Web exclusive posted Jan. 30, 2008, at 1:44 p.m. CST
The recent partnership between General Motors, the world's largest automaker, and Coskata Inc., an upstart cellulosic ethanol producer, may be worth billions–in money and gallons of fuel.
"With our current plans, we look to put as much as 10 billion gallons of ethanol on the market by 2022," said Wes Bolsen, Coskata vice president and chief marketing officer.
Illinois-based Coskata, a newcomer to the renewable fuels industry, hit the lottery earlier this month when GM announced it was financially backing the the company's efforts to produce biomass-based ethanol. The fuel, with estimated production costs of $1 per gallon, will be tested in GM cars later this year. The two companies announced the partnership at the North American International Auto Show in January.
A 40,000-gallon pilot plant will produce the first samples of ethanol in late 2008, Bolsen said. Around the same time, dirt work will begin on a 100 MMgy facility, estimated to cost $300 million to $400 million.
The companies estimate that "the capital costs for some of the first planned facilities will be in the $2 to $4 per gallon installed cost," Bolsen said. "To get to 10 billion gallons, we would be talking about $30 billion in capital infrastructure over the next 15 years. It sounds like a lot, but the profitability of the plants making ethanol for under $1 a gallon makes the payback very short." GM's actual investment hasn't been made public, but Bolsen said it was "substantial."

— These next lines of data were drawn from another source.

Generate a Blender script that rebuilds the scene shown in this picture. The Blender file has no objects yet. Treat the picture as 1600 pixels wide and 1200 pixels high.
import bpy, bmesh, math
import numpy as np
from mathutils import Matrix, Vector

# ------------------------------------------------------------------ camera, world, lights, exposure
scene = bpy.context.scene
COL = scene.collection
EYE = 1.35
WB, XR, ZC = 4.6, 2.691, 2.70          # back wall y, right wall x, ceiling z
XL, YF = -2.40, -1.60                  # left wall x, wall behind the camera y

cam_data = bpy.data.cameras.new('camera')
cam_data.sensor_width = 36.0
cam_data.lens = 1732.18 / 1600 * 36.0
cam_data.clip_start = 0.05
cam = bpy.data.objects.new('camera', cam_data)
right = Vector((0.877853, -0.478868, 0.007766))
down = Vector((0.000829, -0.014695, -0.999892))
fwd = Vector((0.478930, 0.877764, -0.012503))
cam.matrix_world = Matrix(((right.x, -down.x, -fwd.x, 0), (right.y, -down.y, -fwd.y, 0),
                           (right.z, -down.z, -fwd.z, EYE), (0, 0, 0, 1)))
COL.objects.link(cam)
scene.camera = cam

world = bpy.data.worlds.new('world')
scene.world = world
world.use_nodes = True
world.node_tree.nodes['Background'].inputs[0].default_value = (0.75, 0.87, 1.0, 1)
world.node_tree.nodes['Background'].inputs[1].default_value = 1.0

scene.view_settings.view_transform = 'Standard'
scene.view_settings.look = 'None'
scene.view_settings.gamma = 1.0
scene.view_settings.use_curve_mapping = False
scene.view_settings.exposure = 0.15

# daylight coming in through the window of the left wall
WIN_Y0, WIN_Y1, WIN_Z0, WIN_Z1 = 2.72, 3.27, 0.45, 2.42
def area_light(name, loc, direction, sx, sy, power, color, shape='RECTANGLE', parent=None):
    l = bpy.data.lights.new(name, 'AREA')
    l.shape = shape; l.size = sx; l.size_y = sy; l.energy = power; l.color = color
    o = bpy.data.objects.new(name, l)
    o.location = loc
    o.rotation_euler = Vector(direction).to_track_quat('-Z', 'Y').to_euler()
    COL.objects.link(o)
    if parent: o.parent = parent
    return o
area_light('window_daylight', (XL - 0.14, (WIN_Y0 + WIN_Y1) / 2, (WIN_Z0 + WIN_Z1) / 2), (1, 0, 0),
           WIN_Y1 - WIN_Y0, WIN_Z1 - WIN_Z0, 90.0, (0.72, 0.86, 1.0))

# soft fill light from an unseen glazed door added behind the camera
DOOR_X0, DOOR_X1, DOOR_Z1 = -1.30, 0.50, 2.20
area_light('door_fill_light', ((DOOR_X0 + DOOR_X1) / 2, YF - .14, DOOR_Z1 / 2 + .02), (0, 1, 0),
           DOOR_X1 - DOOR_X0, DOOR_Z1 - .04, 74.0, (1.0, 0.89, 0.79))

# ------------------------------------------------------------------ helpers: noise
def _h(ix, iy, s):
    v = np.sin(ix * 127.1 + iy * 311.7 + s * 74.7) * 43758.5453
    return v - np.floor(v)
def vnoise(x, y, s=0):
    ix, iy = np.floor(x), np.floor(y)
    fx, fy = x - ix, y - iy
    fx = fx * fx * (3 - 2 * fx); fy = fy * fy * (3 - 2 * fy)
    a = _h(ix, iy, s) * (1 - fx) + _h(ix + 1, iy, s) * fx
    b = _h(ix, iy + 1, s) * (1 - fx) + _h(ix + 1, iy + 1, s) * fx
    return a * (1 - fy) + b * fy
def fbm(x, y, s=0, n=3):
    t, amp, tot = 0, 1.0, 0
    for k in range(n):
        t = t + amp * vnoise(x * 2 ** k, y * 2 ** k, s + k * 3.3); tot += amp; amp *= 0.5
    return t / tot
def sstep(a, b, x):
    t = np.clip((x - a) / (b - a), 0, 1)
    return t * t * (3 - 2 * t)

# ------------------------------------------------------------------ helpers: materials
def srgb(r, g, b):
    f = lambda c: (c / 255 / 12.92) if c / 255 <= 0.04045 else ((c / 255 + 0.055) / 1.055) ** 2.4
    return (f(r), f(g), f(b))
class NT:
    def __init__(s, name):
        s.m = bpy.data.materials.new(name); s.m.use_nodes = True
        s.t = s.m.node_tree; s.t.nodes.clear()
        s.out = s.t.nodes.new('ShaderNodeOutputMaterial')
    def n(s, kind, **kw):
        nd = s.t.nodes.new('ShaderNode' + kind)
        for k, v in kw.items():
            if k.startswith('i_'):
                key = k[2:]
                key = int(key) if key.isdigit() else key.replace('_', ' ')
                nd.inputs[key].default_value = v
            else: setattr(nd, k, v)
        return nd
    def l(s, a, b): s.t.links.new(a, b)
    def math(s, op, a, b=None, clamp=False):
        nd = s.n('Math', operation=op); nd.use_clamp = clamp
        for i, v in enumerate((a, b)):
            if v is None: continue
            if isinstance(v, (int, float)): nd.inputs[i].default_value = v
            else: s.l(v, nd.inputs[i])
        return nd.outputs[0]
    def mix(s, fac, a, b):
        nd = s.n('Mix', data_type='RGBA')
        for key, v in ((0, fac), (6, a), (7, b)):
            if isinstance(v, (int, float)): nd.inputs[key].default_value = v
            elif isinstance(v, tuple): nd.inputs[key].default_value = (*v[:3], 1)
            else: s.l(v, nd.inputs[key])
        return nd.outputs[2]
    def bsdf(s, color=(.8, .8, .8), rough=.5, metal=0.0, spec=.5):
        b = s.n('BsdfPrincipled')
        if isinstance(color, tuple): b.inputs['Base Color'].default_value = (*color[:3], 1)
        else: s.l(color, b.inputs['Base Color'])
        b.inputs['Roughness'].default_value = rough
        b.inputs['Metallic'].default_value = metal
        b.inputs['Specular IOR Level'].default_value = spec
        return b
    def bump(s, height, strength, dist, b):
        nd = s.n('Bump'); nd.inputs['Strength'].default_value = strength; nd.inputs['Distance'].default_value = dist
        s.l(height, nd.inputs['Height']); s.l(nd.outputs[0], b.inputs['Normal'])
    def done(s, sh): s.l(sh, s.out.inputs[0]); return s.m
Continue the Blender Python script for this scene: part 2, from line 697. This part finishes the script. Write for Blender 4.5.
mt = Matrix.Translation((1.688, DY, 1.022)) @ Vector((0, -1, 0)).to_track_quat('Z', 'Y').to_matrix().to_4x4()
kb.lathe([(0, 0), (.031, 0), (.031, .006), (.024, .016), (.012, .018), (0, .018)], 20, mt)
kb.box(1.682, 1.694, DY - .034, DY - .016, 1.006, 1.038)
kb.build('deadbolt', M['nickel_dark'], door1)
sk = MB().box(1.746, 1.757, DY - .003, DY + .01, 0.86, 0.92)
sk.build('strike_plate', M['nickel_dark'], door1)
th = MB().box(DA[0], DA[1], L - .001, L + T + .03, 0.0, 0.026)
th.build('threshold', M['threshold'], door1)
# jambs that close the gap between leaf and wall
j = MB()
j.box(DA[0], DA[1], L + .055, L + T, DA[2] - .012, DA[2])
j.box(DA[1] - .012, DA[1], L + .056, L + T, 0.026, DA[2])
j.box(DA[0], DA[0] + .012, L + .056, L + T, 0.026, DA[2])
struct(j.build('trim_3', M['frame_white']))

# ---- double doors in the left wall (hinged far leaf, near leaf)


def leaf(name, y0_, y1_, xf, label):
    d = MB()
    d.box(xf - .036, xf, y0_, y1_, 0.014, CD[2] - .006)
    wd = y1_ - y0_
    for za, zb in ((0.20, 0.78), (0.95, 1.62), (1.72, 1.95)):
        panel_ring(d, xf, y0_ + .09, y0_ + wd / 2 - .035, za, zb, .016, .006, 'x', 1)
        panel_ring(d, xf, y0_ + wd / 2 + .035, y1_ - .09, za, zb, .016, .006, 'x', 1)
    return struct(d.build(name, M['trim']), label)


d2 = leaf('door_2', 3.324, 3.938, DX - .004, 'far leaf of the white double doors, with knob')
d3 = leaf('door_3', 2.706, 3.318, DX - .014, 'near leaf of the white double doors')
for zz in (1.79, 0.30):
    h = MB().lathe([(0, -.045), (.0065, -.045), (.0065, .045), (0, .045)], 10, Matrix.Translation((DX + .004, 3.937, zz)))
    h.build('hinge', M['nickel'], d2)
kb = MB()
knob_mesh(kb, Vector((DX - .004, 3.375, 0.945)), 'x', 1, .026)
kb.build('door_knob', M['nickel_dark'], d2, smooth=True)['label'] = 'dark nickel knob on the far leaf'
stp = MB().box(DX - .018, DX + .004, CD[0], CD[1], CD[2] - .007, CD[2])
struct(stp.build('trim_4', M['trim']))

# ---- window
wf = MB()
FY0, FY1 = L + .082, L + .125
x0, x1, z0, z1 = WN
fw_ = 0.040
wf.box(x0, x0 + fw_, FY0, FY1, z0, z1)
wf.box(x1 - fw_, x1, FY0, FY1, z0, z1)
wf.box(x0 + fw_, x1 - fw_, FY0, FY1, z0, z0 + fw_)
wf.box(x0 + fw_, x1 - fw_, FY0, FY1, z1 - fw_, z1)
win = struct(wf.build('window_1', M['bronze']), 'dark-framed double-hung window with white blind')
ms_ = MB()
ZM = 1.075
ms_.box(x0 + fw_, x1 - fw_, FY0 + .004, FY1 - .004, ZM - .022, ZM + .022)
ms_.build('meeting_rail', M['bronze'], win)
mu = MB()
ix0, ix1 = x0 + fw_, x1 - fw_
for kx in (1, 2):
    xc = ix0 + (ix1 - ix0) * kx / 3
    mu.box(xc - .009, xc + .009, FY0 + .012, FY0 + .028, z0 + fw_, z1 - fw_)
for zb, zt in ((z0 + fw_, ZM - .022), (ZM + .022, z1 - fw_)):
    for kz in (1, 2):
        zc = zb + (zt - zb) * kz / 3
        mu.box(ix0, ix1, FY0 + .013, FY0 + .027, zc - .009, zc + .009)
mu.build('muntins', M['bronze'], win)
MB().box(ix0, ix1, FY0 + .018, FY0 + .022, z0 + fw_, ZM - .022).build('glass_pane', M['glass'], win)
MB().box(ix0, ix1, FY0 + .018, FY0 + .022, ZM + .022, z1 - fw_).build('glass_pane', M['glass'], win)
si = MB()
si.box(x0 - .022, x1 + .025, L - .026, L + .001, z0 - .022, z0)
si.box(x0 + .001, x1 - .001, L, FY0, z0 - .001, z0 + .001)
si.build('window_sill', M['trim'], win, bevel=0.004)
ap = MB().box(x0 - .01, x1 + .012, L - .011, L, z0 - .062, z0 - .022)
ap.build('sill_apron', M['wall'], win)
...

Coskata's feedstock-flexible technology involves gasifying any organic material or waste matter, then unleashing microorganisms that consume the gas and excrete ethanol, reported to be 99.7 percent pure. Because the plants can use any locally available waste, the production, environmental and transportation costs are lowered. It is politically appealing because the feedstock doesn't interfere with the food chain. Bolsen envisions locating Coskata refineries next to corn-based ethanol plants to capitalize on the agricultural waste that those plants generate, which will make them more efficient. Coskata also plans to partner with feedstock suppliers, gasification companies and large chemical companies that have the capital to adopt the technology.
Coskata was created in 2006 with help from Advanced Technology Ventures, GreatPoint Ventures and Khosla Ventures. Bolson admitted that financial backing was crucial to Coskata's rapid rise in the industry. "We're dealing with the Fortune 50 here," he said. "We're not trying to scrap together a project."
Bolsen said GM looked at all the top ethanol technologies, including "one of the better [research and development] teams and the six that won the U.S. DOE commercial-scale refineries, and selected Coskata as what they believed was the most commercially viable technology." Bolsen said GM was further convinced when Argonne National Laboratory verified the technology by confirming energy levels 7.7 times greater than those currently used to produce ethanol.
Coskata's firm financial footing was also attractive, Bolsen said. "We want rapid commercialization," he said. "We don't want to have to rely on pulling together small bits of financing."